Если внешне некоторая часть русско-польского общества, принадлежавшая и к народовой демократии, с «энтузиазмом» встретила созданное в январе новое бюрократическое совещание под формальным председательством нового премьера кн. Голицына для разработки основ будущей «свободной» Польши, то среди этого энтузиазма звучала и пессимистическая нота. Отмечая «великий подъем национального чувства» в Польше, кн. Радзивил говорил в интервью, которое было им дано московским газетам: «Мы… не можем не испытывать опасений – окажутся ли лица, призванные в совещание, на высоте исторического момента… личный состав конференции не дает нам достаточной гарантии и укрепляет наши опасения – сможет ли совещание проникнуться волей и духом монарших предуказаний». «Если совещание было бы созвано в 1914 и 1915 гг., наше отношение к нему было бы, разумеется, более горячим, – говорил тов. предс. Польского Комитета Эверт. – Теперь же мы можем только надеяться, что Особое Совещание окажется на высоте задачи и выработает достаточно широкий и свободный проект устройства будущей Польши. Если проект Особого Совещания окажется более узким, чем те настроения, которые господствуют в Варшаве, то проект этот вряд ли окажется особенно полезным. Немцы не преминут использовать его как указание на то, что можно ждать Польше от России». С польской точки зрения трудно ожидать от Совещания «определенной и благожелательной разработки вопроса об отношении России к независимости Польши», – говорил представитель демократических кругов Даровский.

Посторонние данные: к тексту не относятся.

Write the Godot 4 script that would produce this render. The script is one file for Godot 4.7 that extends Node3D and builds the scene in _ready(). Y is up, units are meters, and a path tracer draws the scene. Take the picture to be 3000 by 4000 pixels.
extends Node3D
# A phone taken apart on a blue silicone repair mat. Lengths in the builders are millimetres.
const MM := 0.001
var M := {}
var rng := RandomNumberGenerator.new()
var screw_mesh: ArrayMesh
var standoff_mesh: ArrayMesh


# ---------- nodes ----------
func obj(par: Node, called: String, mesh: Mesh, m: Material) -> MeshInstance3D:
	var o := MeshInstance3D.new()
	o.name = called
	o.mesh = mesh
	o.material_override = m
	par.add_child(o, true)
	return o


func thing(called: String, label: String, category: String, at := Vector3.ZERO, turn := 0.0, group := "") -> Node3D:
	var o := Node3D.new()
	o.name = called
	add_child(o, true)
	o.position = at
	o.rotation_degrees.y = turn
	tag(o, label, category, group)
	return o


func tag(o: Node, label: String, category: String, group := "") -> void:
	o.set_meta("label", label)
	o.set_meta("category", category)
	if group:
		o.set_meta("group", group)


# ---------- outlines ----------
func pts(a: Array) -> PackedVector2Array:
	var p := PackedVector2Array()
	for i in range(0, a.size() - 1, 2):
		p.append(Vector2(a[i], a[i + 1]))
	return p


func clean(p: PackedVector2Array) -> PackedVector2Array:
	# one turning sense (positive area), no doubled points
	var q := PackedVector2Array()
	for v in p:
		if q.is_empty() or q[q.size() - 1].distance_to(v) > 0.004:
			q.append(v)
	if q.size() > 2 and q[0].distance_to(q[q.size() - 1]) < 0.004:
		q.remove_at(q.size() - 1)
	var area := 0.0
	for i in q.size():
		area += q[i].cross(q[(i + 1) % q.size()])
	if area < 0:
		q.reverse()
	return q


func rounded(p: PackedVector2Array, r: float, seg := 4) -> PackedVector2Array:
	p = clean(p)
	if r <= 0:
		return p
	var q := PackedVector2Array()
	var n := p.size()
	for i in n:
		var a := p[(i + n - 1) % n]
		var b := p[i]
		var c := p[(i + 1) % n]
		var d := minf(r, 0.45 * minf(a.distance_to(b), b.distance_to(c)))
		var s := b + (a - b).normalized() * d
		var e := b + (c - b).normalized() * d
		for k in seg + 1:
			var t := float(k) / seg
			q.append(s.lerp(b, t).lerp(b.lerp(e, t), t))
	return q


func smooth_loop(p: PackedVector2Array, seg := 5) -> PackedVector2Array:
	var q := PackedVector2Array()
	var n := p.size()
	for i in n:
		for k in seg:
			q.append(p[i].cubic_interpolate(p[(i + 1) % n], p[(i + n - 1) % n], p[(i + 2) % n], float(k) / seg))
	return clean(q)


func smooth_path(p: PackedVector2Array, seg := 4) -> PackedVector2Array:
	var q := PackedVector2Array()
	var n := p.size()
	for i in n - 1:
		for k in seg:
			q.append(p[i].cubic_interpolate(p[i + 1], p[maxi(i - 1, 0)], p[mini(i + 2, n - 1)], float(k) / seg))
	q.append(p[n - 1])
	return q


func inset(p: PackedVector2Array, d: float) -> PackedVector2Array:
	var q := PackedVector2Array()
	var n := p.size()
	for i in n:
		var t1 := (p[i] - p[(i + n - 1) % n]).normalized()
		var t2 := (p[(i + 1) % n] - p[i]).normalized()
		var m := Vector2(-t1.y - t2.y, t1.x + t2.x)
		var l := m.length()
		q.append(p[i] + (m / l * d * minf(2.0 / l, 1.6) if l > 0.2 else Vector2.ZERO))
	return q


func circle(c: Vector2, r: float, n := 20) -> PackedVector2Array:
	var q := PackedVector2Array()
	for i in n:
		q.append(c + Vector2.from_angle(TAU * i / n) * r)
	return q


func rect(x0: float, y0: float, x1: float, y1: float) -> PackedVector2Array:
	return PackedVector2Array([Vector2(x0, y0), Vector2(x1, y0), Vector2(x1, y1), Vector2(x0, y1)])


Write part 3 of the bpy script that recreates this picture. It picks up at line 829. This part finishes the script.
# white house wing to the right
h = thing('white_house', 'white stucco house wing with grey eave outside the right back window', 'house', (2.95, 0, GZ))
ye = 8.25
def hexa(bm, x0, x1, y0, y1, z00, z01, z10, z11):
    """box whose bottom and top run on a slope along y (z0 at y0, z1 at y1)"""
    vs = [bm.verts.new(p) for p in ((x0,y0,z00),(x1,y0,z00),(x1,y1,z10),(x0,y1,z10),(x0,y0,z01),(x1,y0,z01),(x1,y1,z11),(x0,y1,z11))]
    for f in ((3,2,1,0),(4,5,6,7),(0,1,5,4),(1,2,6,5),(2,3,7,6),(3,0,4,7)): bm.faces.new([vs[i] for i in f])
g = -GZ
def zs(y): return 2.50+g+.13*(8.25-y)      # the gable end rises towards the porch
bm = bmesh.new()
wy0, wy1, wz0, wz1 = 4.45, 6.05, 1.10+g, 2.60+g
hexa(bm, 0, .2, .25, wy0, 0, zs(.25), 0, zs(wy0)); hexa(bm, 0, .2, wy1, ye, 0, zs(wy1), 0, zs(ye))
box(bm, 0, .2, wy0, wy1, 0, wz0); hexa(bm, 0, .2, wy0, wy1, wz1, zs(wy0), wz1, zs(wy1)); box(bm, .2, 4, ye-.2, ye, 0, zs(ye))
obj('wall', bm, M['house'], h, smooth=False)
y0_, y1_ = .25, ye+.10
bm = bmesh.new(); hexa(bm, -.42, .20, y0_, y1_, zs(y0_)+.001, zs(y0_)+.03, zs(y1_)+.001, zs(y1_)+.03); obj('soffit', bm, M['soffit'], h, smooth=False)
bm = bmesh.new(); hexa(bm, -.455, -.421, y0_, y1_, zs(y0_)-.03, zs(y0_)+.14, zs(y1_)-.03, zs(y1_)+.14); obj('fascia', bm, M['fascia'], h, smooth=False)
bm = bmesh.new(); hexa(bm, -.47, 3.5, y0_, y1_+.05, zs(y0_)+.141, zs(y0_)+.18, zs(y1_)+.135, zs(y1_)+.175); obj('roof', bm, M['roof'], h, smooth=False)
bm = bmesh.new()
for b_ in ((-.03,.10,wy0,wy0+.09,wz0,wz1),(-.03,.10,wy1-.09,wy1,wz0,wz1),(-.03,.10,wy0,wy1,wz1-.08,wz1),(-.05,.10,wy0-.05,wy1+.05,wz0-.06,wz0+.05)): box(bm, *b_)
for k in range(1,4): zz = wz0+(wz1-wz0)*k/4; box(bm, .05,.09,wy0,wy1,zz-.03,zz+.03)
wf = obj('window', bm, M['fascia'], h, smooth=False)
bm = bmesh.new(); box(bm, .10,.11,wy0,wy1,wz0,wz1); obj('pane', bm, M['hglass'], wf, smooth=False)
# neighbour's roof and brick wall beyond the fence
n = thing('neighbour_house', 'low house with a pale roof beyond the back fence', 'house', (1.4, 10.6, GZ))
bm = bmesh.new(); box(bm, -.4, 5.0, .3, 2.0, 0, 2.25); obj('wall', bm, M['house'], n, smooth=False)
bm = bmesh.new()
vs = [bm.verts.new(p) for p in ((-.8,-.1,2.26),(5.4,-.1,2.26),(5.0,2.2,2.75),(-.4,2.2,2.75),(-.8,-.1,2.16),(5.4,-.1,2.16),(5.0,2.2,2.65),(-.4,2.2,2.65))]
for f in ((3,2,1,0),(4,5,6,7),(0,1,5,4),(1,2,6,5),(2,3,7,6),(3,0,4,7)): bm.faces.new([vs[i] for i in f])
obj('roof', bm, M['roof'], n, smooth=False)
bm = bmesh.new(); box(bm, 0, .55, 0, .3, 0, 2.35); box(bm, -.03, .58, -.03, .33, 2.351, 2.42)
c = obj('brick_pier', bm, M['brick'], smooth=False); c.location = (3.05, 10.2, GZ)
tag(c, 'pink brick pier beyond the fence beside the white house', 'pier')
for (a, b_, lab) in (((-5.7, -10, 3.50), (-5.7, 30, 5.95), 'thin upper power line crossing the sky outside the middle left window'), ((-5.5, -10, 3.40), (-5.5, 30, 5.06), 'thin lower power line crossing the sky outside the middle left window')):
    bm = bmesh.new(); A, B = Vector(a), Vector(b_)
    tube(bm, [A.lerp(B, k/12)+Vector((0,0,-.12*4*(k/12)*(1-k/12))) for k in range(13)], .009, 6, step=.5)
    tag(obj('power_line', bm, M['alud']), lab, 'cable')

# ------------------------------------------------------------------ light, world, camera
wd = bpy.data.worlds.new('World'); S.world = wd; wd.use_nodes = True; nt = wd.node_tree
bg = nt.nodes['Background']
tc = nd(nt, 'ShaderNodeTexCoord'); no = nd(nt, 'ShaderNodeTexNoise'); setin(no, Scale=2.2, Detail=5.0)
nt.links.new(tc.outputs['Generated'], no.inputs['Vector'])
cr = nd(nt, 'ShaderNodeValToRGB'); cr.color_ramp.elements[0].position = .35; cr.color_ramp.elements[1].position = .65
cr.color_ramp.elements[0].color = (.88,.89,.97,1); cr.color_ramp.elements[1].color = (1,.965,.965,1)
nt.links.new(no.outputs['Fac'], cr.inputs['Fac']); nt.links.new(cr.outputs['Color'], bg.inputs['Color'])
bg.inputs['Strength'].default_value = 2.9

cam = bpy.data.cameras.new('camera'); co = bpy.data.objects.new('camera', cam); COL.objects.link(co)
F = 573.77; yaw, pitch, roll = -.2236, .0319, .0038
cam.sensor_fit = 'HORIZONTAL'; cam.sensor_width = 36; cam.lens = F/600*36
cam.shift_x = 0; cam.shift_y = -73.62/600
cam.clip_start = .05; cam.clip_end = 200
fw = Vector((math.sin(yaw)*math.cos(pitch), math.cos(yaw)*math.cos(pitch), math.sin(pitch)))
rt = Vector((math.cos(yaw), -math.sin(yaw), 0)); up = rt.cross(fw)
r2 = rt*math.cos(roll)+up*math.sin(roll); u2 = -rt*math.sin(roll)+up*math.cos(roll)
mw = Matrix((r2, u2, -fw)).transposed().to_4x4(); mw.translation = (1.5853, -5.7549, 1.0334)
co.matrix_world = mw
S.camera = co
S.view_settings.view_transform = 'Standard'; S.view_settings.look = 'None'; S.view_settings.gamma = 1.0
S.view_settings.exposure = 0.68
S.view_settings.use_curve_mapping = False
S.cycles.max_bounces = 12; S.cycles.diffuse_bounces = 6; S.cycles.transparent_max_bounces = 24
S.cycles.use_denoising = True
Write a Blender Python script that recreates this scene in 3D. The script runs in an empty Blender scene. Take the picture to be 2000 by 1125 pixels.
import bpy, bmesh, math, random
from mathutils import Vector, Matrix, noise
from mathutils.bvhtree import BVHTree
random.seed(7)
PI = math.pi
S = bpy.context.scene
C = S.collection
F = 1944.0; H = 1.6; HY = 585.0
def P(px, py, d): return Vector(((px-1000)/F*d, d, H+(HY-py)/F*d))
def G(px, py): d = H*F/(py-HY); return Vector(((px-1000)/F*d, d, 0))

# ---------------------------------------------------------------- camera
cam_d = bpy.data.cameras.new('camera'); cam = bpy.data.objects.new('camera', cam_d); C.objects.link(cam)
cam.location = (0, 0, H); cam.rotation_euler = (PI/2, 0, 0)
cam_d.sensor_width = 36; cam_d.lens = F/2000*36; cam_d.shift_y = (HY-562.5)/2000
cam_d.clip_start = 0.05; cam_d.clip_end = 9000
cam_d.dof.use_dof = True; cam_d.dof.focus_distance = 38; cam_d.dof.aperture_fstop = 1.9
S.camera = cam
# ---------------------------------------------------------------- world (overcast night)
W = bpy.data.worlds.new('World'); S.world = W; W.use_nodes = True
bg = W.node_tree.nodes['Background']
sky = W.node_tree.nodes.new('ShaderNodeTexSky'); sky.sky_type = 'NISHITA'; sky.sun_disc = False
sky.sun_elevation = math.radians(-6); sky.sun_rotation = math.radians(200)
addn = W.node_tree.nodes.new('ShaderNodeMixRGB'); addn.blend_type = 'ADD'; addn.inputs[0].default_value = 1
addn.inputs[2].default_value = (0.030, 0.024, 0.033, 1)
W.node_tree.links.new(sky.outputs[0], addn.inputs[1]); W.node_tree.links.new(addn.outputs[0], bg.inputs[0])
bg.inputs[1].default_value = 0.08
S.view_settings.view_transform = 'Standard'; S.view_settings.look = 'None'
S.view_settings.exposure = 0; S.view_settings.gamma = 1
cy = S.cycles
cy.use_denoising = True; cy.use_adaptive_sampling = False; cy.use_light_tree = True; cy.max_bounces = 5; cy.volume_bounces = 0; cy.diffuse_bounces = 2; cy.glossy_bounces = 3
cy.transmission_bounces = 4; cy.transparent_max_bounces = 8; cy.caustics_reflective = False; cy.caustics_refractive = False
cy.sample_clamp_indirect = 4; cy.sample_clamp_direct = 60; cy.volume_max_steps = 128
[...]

И русско-польская общественность надежды свои переносила на решение польского вопроса в международную плоскость. «Для нас, поляков, – продолжал Радзивил, – настал момент, когда мы как можно настойчивее должны взывать к политической мудрости России, чтобы добиться ее поддержки при будущем последнем решении польского вопроса в международной плоскости».